-- BEGIN GIVEN INFORMATION --

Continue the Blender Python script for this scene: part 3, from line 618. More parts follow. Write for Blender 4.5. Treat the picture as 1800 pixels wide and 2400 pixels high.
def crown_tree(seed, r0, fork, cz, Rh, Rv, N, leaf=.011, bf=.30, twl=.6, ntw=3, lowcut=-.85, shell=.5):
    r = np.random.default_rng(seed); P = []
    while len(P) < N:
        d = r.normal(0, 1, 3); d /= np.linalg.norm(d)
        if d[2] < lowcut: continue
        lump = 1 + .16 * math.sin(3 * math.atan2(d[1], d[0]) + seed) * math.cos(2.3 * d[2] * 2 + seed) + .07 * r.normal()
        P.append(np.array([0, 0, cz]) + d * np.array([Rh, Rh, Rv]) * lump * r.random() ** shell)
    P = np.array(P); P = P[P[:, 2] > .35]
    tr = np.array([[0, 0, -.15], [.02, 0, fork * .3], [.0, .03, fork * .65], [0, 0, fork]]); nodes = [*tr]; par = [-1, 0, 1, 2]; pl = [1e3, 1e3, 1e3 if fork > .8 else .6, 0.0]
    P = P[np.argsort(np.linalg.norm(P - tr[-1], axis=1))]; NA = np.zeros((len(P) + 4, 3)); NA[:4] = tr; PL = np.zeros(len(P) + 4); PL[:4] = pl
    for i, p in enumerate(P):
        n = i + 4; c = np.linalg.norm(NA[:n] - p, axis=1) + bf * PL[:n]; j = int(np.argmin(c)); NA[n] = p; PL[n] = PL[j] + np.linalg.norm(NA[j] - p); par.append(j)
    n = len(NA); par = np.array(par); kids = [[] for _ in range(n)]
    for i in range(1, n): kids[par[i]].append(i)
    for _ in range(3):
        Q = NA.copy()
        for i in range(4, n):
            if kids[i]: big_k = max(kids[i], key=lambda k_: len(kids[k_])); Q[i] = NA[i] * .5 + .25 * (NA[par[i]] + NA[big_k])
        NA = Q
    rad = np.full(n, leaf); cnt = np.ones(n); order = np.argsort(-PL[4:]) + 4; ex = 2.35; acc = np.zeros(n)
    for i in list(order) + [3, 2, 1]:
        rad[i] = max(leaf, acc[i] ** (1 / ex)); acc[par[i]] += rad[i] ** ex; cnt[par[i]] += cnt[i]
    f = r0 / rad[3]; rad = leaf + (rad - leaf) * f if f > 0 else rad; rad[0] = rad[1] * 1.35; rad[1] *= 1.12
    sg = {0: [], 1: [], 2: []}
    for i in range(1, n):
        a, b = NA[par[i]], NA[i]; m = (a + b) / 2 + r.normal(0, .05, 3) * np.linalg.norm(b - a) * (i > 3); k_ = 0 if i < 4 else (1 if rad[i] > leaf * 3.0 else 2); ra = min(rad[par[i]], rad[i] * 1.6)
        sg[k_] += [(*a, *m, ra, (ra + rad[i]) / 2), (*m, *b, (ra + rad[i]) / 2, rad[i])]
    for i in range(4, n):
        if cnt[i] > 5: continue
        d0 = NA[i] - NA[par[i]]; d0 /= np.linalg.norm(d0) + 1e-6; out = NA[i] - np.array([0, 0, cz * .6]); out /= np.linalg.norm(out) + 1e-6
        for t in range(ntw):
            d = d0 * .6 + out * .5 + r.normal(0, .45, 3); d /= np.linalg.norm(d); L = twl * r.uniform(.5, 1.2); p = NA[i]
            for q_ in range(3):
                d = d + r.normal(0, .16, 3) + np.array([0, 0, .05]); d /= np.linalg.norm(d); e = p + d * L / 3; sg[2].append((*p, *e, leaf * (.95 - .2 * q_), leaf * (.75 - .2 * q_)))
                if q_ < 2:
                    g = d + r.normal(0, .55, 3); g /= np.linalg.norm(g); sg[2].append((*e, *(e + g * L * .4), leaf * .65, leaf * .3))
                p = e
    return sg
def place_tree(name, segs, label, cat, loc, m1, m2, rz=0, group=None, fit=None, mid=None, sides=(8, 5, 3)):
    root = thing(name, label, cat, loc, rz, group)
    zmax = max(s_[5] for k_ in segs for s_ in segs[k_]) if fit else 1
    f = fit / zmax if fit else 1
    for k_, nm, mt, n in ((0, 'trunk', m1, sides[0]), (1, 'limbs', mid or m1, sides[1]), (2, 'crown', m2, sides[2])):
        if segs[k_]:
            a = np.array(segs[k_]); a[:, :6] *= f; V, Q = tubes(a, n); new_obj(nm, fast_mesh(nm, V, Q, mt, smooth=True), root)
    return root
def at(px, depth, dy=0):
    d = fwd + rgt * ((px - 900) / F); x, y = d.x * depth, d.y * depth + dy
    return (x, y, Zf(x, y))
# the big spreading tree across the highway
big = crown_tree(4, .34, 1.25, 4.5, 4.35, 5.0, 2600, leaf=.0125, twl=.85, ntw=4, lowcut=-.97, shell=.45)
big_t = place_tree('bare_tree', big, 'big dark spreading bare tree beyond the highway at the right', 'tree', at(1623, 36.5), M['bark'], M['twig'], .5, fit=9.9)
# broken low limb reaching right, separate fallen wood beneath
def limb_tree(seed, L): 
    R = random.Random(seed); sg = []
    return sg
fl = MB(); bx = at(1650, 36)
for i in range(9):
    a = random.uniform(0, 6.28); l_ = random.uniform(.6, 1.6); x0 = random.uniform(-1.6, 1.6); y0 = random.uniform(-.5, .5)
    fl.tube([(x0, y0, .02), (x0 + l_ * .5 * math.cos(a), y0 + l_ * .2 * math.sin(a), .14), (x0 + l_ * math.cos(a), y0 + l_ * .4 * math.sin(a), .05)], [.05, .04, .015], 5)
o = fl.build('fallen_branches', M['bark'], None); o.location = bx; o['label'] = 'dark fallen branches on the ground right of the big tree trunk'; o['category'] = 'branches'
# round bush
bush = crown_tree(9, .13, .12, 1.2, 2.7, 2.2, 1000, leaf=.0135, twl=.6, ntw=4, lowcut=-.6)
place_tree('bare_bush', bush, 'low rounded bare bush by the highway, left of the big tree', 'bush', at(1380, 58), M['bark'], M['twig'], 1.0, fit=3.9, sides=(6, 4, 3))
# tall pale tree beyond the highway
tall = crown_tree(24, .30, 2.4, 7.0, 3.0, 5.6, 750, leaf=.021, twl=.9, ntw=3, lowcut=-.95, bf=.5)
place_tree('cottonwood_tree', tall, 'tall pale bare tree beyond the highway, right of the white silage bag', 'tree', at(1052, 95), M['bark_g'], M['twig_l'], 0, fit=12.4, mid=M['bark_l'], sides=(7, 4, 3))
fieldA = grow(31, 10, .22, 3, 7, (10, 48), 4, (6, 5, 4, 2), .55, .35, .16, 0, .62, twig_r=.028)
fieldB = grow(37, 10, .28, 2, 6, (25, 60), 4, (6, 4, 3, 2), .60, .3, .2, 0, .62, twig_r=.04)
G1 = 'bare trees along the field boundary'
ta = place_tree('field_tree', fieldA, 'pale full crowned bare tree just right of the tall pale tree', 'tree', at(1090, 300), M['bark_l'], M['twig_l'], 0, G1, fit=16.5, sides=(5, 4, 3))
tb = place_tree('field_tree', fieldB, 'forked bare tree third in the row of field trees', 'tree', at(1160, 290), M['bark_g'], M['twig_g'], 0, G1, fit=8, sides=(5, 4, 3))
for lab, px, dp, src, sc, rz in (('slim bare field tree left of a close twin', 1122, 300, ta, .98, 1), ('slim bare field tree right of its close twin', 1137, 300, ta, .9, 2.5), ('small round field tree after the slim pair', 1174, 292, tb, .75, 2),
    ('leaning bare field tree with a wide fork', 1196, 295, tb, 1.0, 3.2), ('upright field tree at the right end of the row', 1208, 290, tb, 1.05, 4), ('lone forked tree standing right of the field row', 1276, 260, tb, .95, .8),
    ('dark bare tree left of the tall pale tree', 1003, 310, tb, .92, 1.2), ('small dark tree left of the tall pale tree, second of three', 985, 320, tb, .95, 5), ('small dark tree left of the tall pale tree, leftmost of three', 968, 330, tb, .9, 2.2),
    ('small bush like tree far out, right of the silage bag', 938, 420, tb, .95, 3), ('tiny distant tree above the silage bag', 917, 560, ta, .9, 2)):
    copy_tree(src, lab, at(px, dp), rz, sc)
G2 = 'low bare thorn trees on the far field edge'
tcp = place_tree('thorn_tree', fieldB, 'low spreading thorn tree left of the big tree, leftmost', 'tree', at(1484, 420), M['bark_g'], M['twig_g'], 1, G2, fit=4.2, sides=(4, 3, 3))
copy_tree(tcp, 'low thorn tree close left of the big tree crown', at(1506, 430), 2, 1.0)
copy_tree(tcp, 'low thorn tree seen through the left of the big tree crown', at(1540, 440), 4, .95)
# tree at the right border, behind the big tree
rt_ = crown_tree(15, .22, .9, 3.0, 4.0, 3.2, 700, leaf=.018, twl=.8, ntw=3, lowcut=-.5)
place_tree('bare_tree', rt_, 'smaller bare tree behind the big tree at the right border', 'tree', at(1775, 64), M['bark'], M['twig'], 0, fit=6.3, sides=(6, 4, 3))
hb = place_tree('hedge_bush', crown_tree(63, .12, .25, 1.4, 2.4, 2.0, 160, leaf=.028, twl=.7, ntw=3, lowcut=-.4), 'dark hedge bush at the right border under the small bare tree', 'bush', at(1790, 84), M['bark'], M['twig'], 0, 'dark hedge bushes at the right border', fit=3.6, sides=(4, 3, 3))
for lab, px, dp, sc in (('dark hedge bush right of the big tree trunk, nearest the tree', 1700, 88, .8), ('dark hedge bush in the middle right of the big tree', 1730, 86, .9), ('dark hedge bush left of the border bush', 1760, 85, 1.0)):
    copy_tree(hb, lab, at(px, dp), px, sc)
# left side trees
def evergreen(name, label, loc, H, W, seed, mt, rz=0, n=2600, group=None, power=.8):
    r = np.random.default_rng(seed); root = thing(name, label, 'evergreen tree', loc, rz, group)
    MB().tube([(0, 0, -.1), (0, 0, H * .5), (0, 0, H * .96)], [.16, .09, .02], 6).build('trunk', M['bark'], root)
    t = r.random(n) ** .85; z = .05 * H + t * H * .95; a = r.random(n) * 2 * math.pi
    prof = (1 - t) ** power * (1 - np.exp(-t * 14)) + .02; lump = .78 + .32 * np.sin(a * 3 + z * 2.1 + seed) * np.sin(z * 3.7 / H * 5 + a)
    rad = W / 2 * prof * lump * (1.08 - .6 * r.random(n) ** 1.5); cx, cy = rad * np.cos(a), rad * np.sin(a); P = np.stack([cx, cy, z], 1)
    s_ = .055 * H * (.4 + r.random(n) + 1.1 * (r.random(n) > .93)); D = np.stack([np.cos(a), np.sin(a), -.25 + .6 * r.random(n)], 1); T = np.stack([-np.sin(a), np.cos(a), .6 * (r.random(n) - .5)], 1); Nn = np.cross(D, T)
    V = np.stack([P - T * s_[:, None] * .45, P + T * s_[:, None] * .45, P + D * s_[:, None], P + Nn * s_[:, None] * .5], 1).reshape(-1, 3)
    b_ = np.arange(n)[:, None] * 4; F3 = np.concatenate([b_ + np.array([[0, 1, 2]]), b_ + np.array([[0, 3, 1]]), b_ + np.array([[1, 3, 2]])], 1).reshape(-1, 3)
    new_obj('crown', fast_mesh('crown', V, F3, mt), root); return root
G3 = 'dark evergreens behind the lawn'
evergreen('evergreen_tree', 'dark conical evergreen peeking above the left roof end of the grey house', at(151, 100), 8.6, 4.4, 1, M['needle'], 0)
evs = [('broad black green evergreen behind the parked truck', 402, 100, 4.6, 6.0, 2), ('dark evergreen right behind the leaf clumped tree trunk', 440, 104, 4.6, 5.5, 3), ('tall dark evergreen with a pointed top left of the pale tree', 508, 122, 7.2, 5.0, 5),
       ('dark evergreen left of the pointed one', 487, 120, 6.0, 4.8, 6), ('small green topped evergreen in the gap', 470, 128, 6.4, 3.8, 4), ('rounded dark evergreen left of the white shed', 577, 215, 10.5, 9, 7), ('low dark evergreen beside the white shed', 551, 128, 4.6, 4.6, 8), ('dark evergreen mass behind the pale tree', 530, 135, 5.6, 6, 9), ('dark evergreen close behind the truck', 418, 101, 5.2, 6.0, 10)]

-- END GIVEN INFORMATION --

Whenever "wide" turns up in a line, pick that line out.

THE SOLUTION
Continue the Blender Python script for this scene: part 3, from line 618. More parts follow. Write for Blender 4.5. Treat the picture as 1800 pixels wide and 2400 pixels high.
    ('leaning bare field tree with a wide fork', 1196, 295, tb, 1.0, 3.2), ('upright field tree at the right end of the row', 1208, 290, tb, 1.05, 4), ('lone forked tree standing right of the field row', 1276, 260, tb, .95, .8),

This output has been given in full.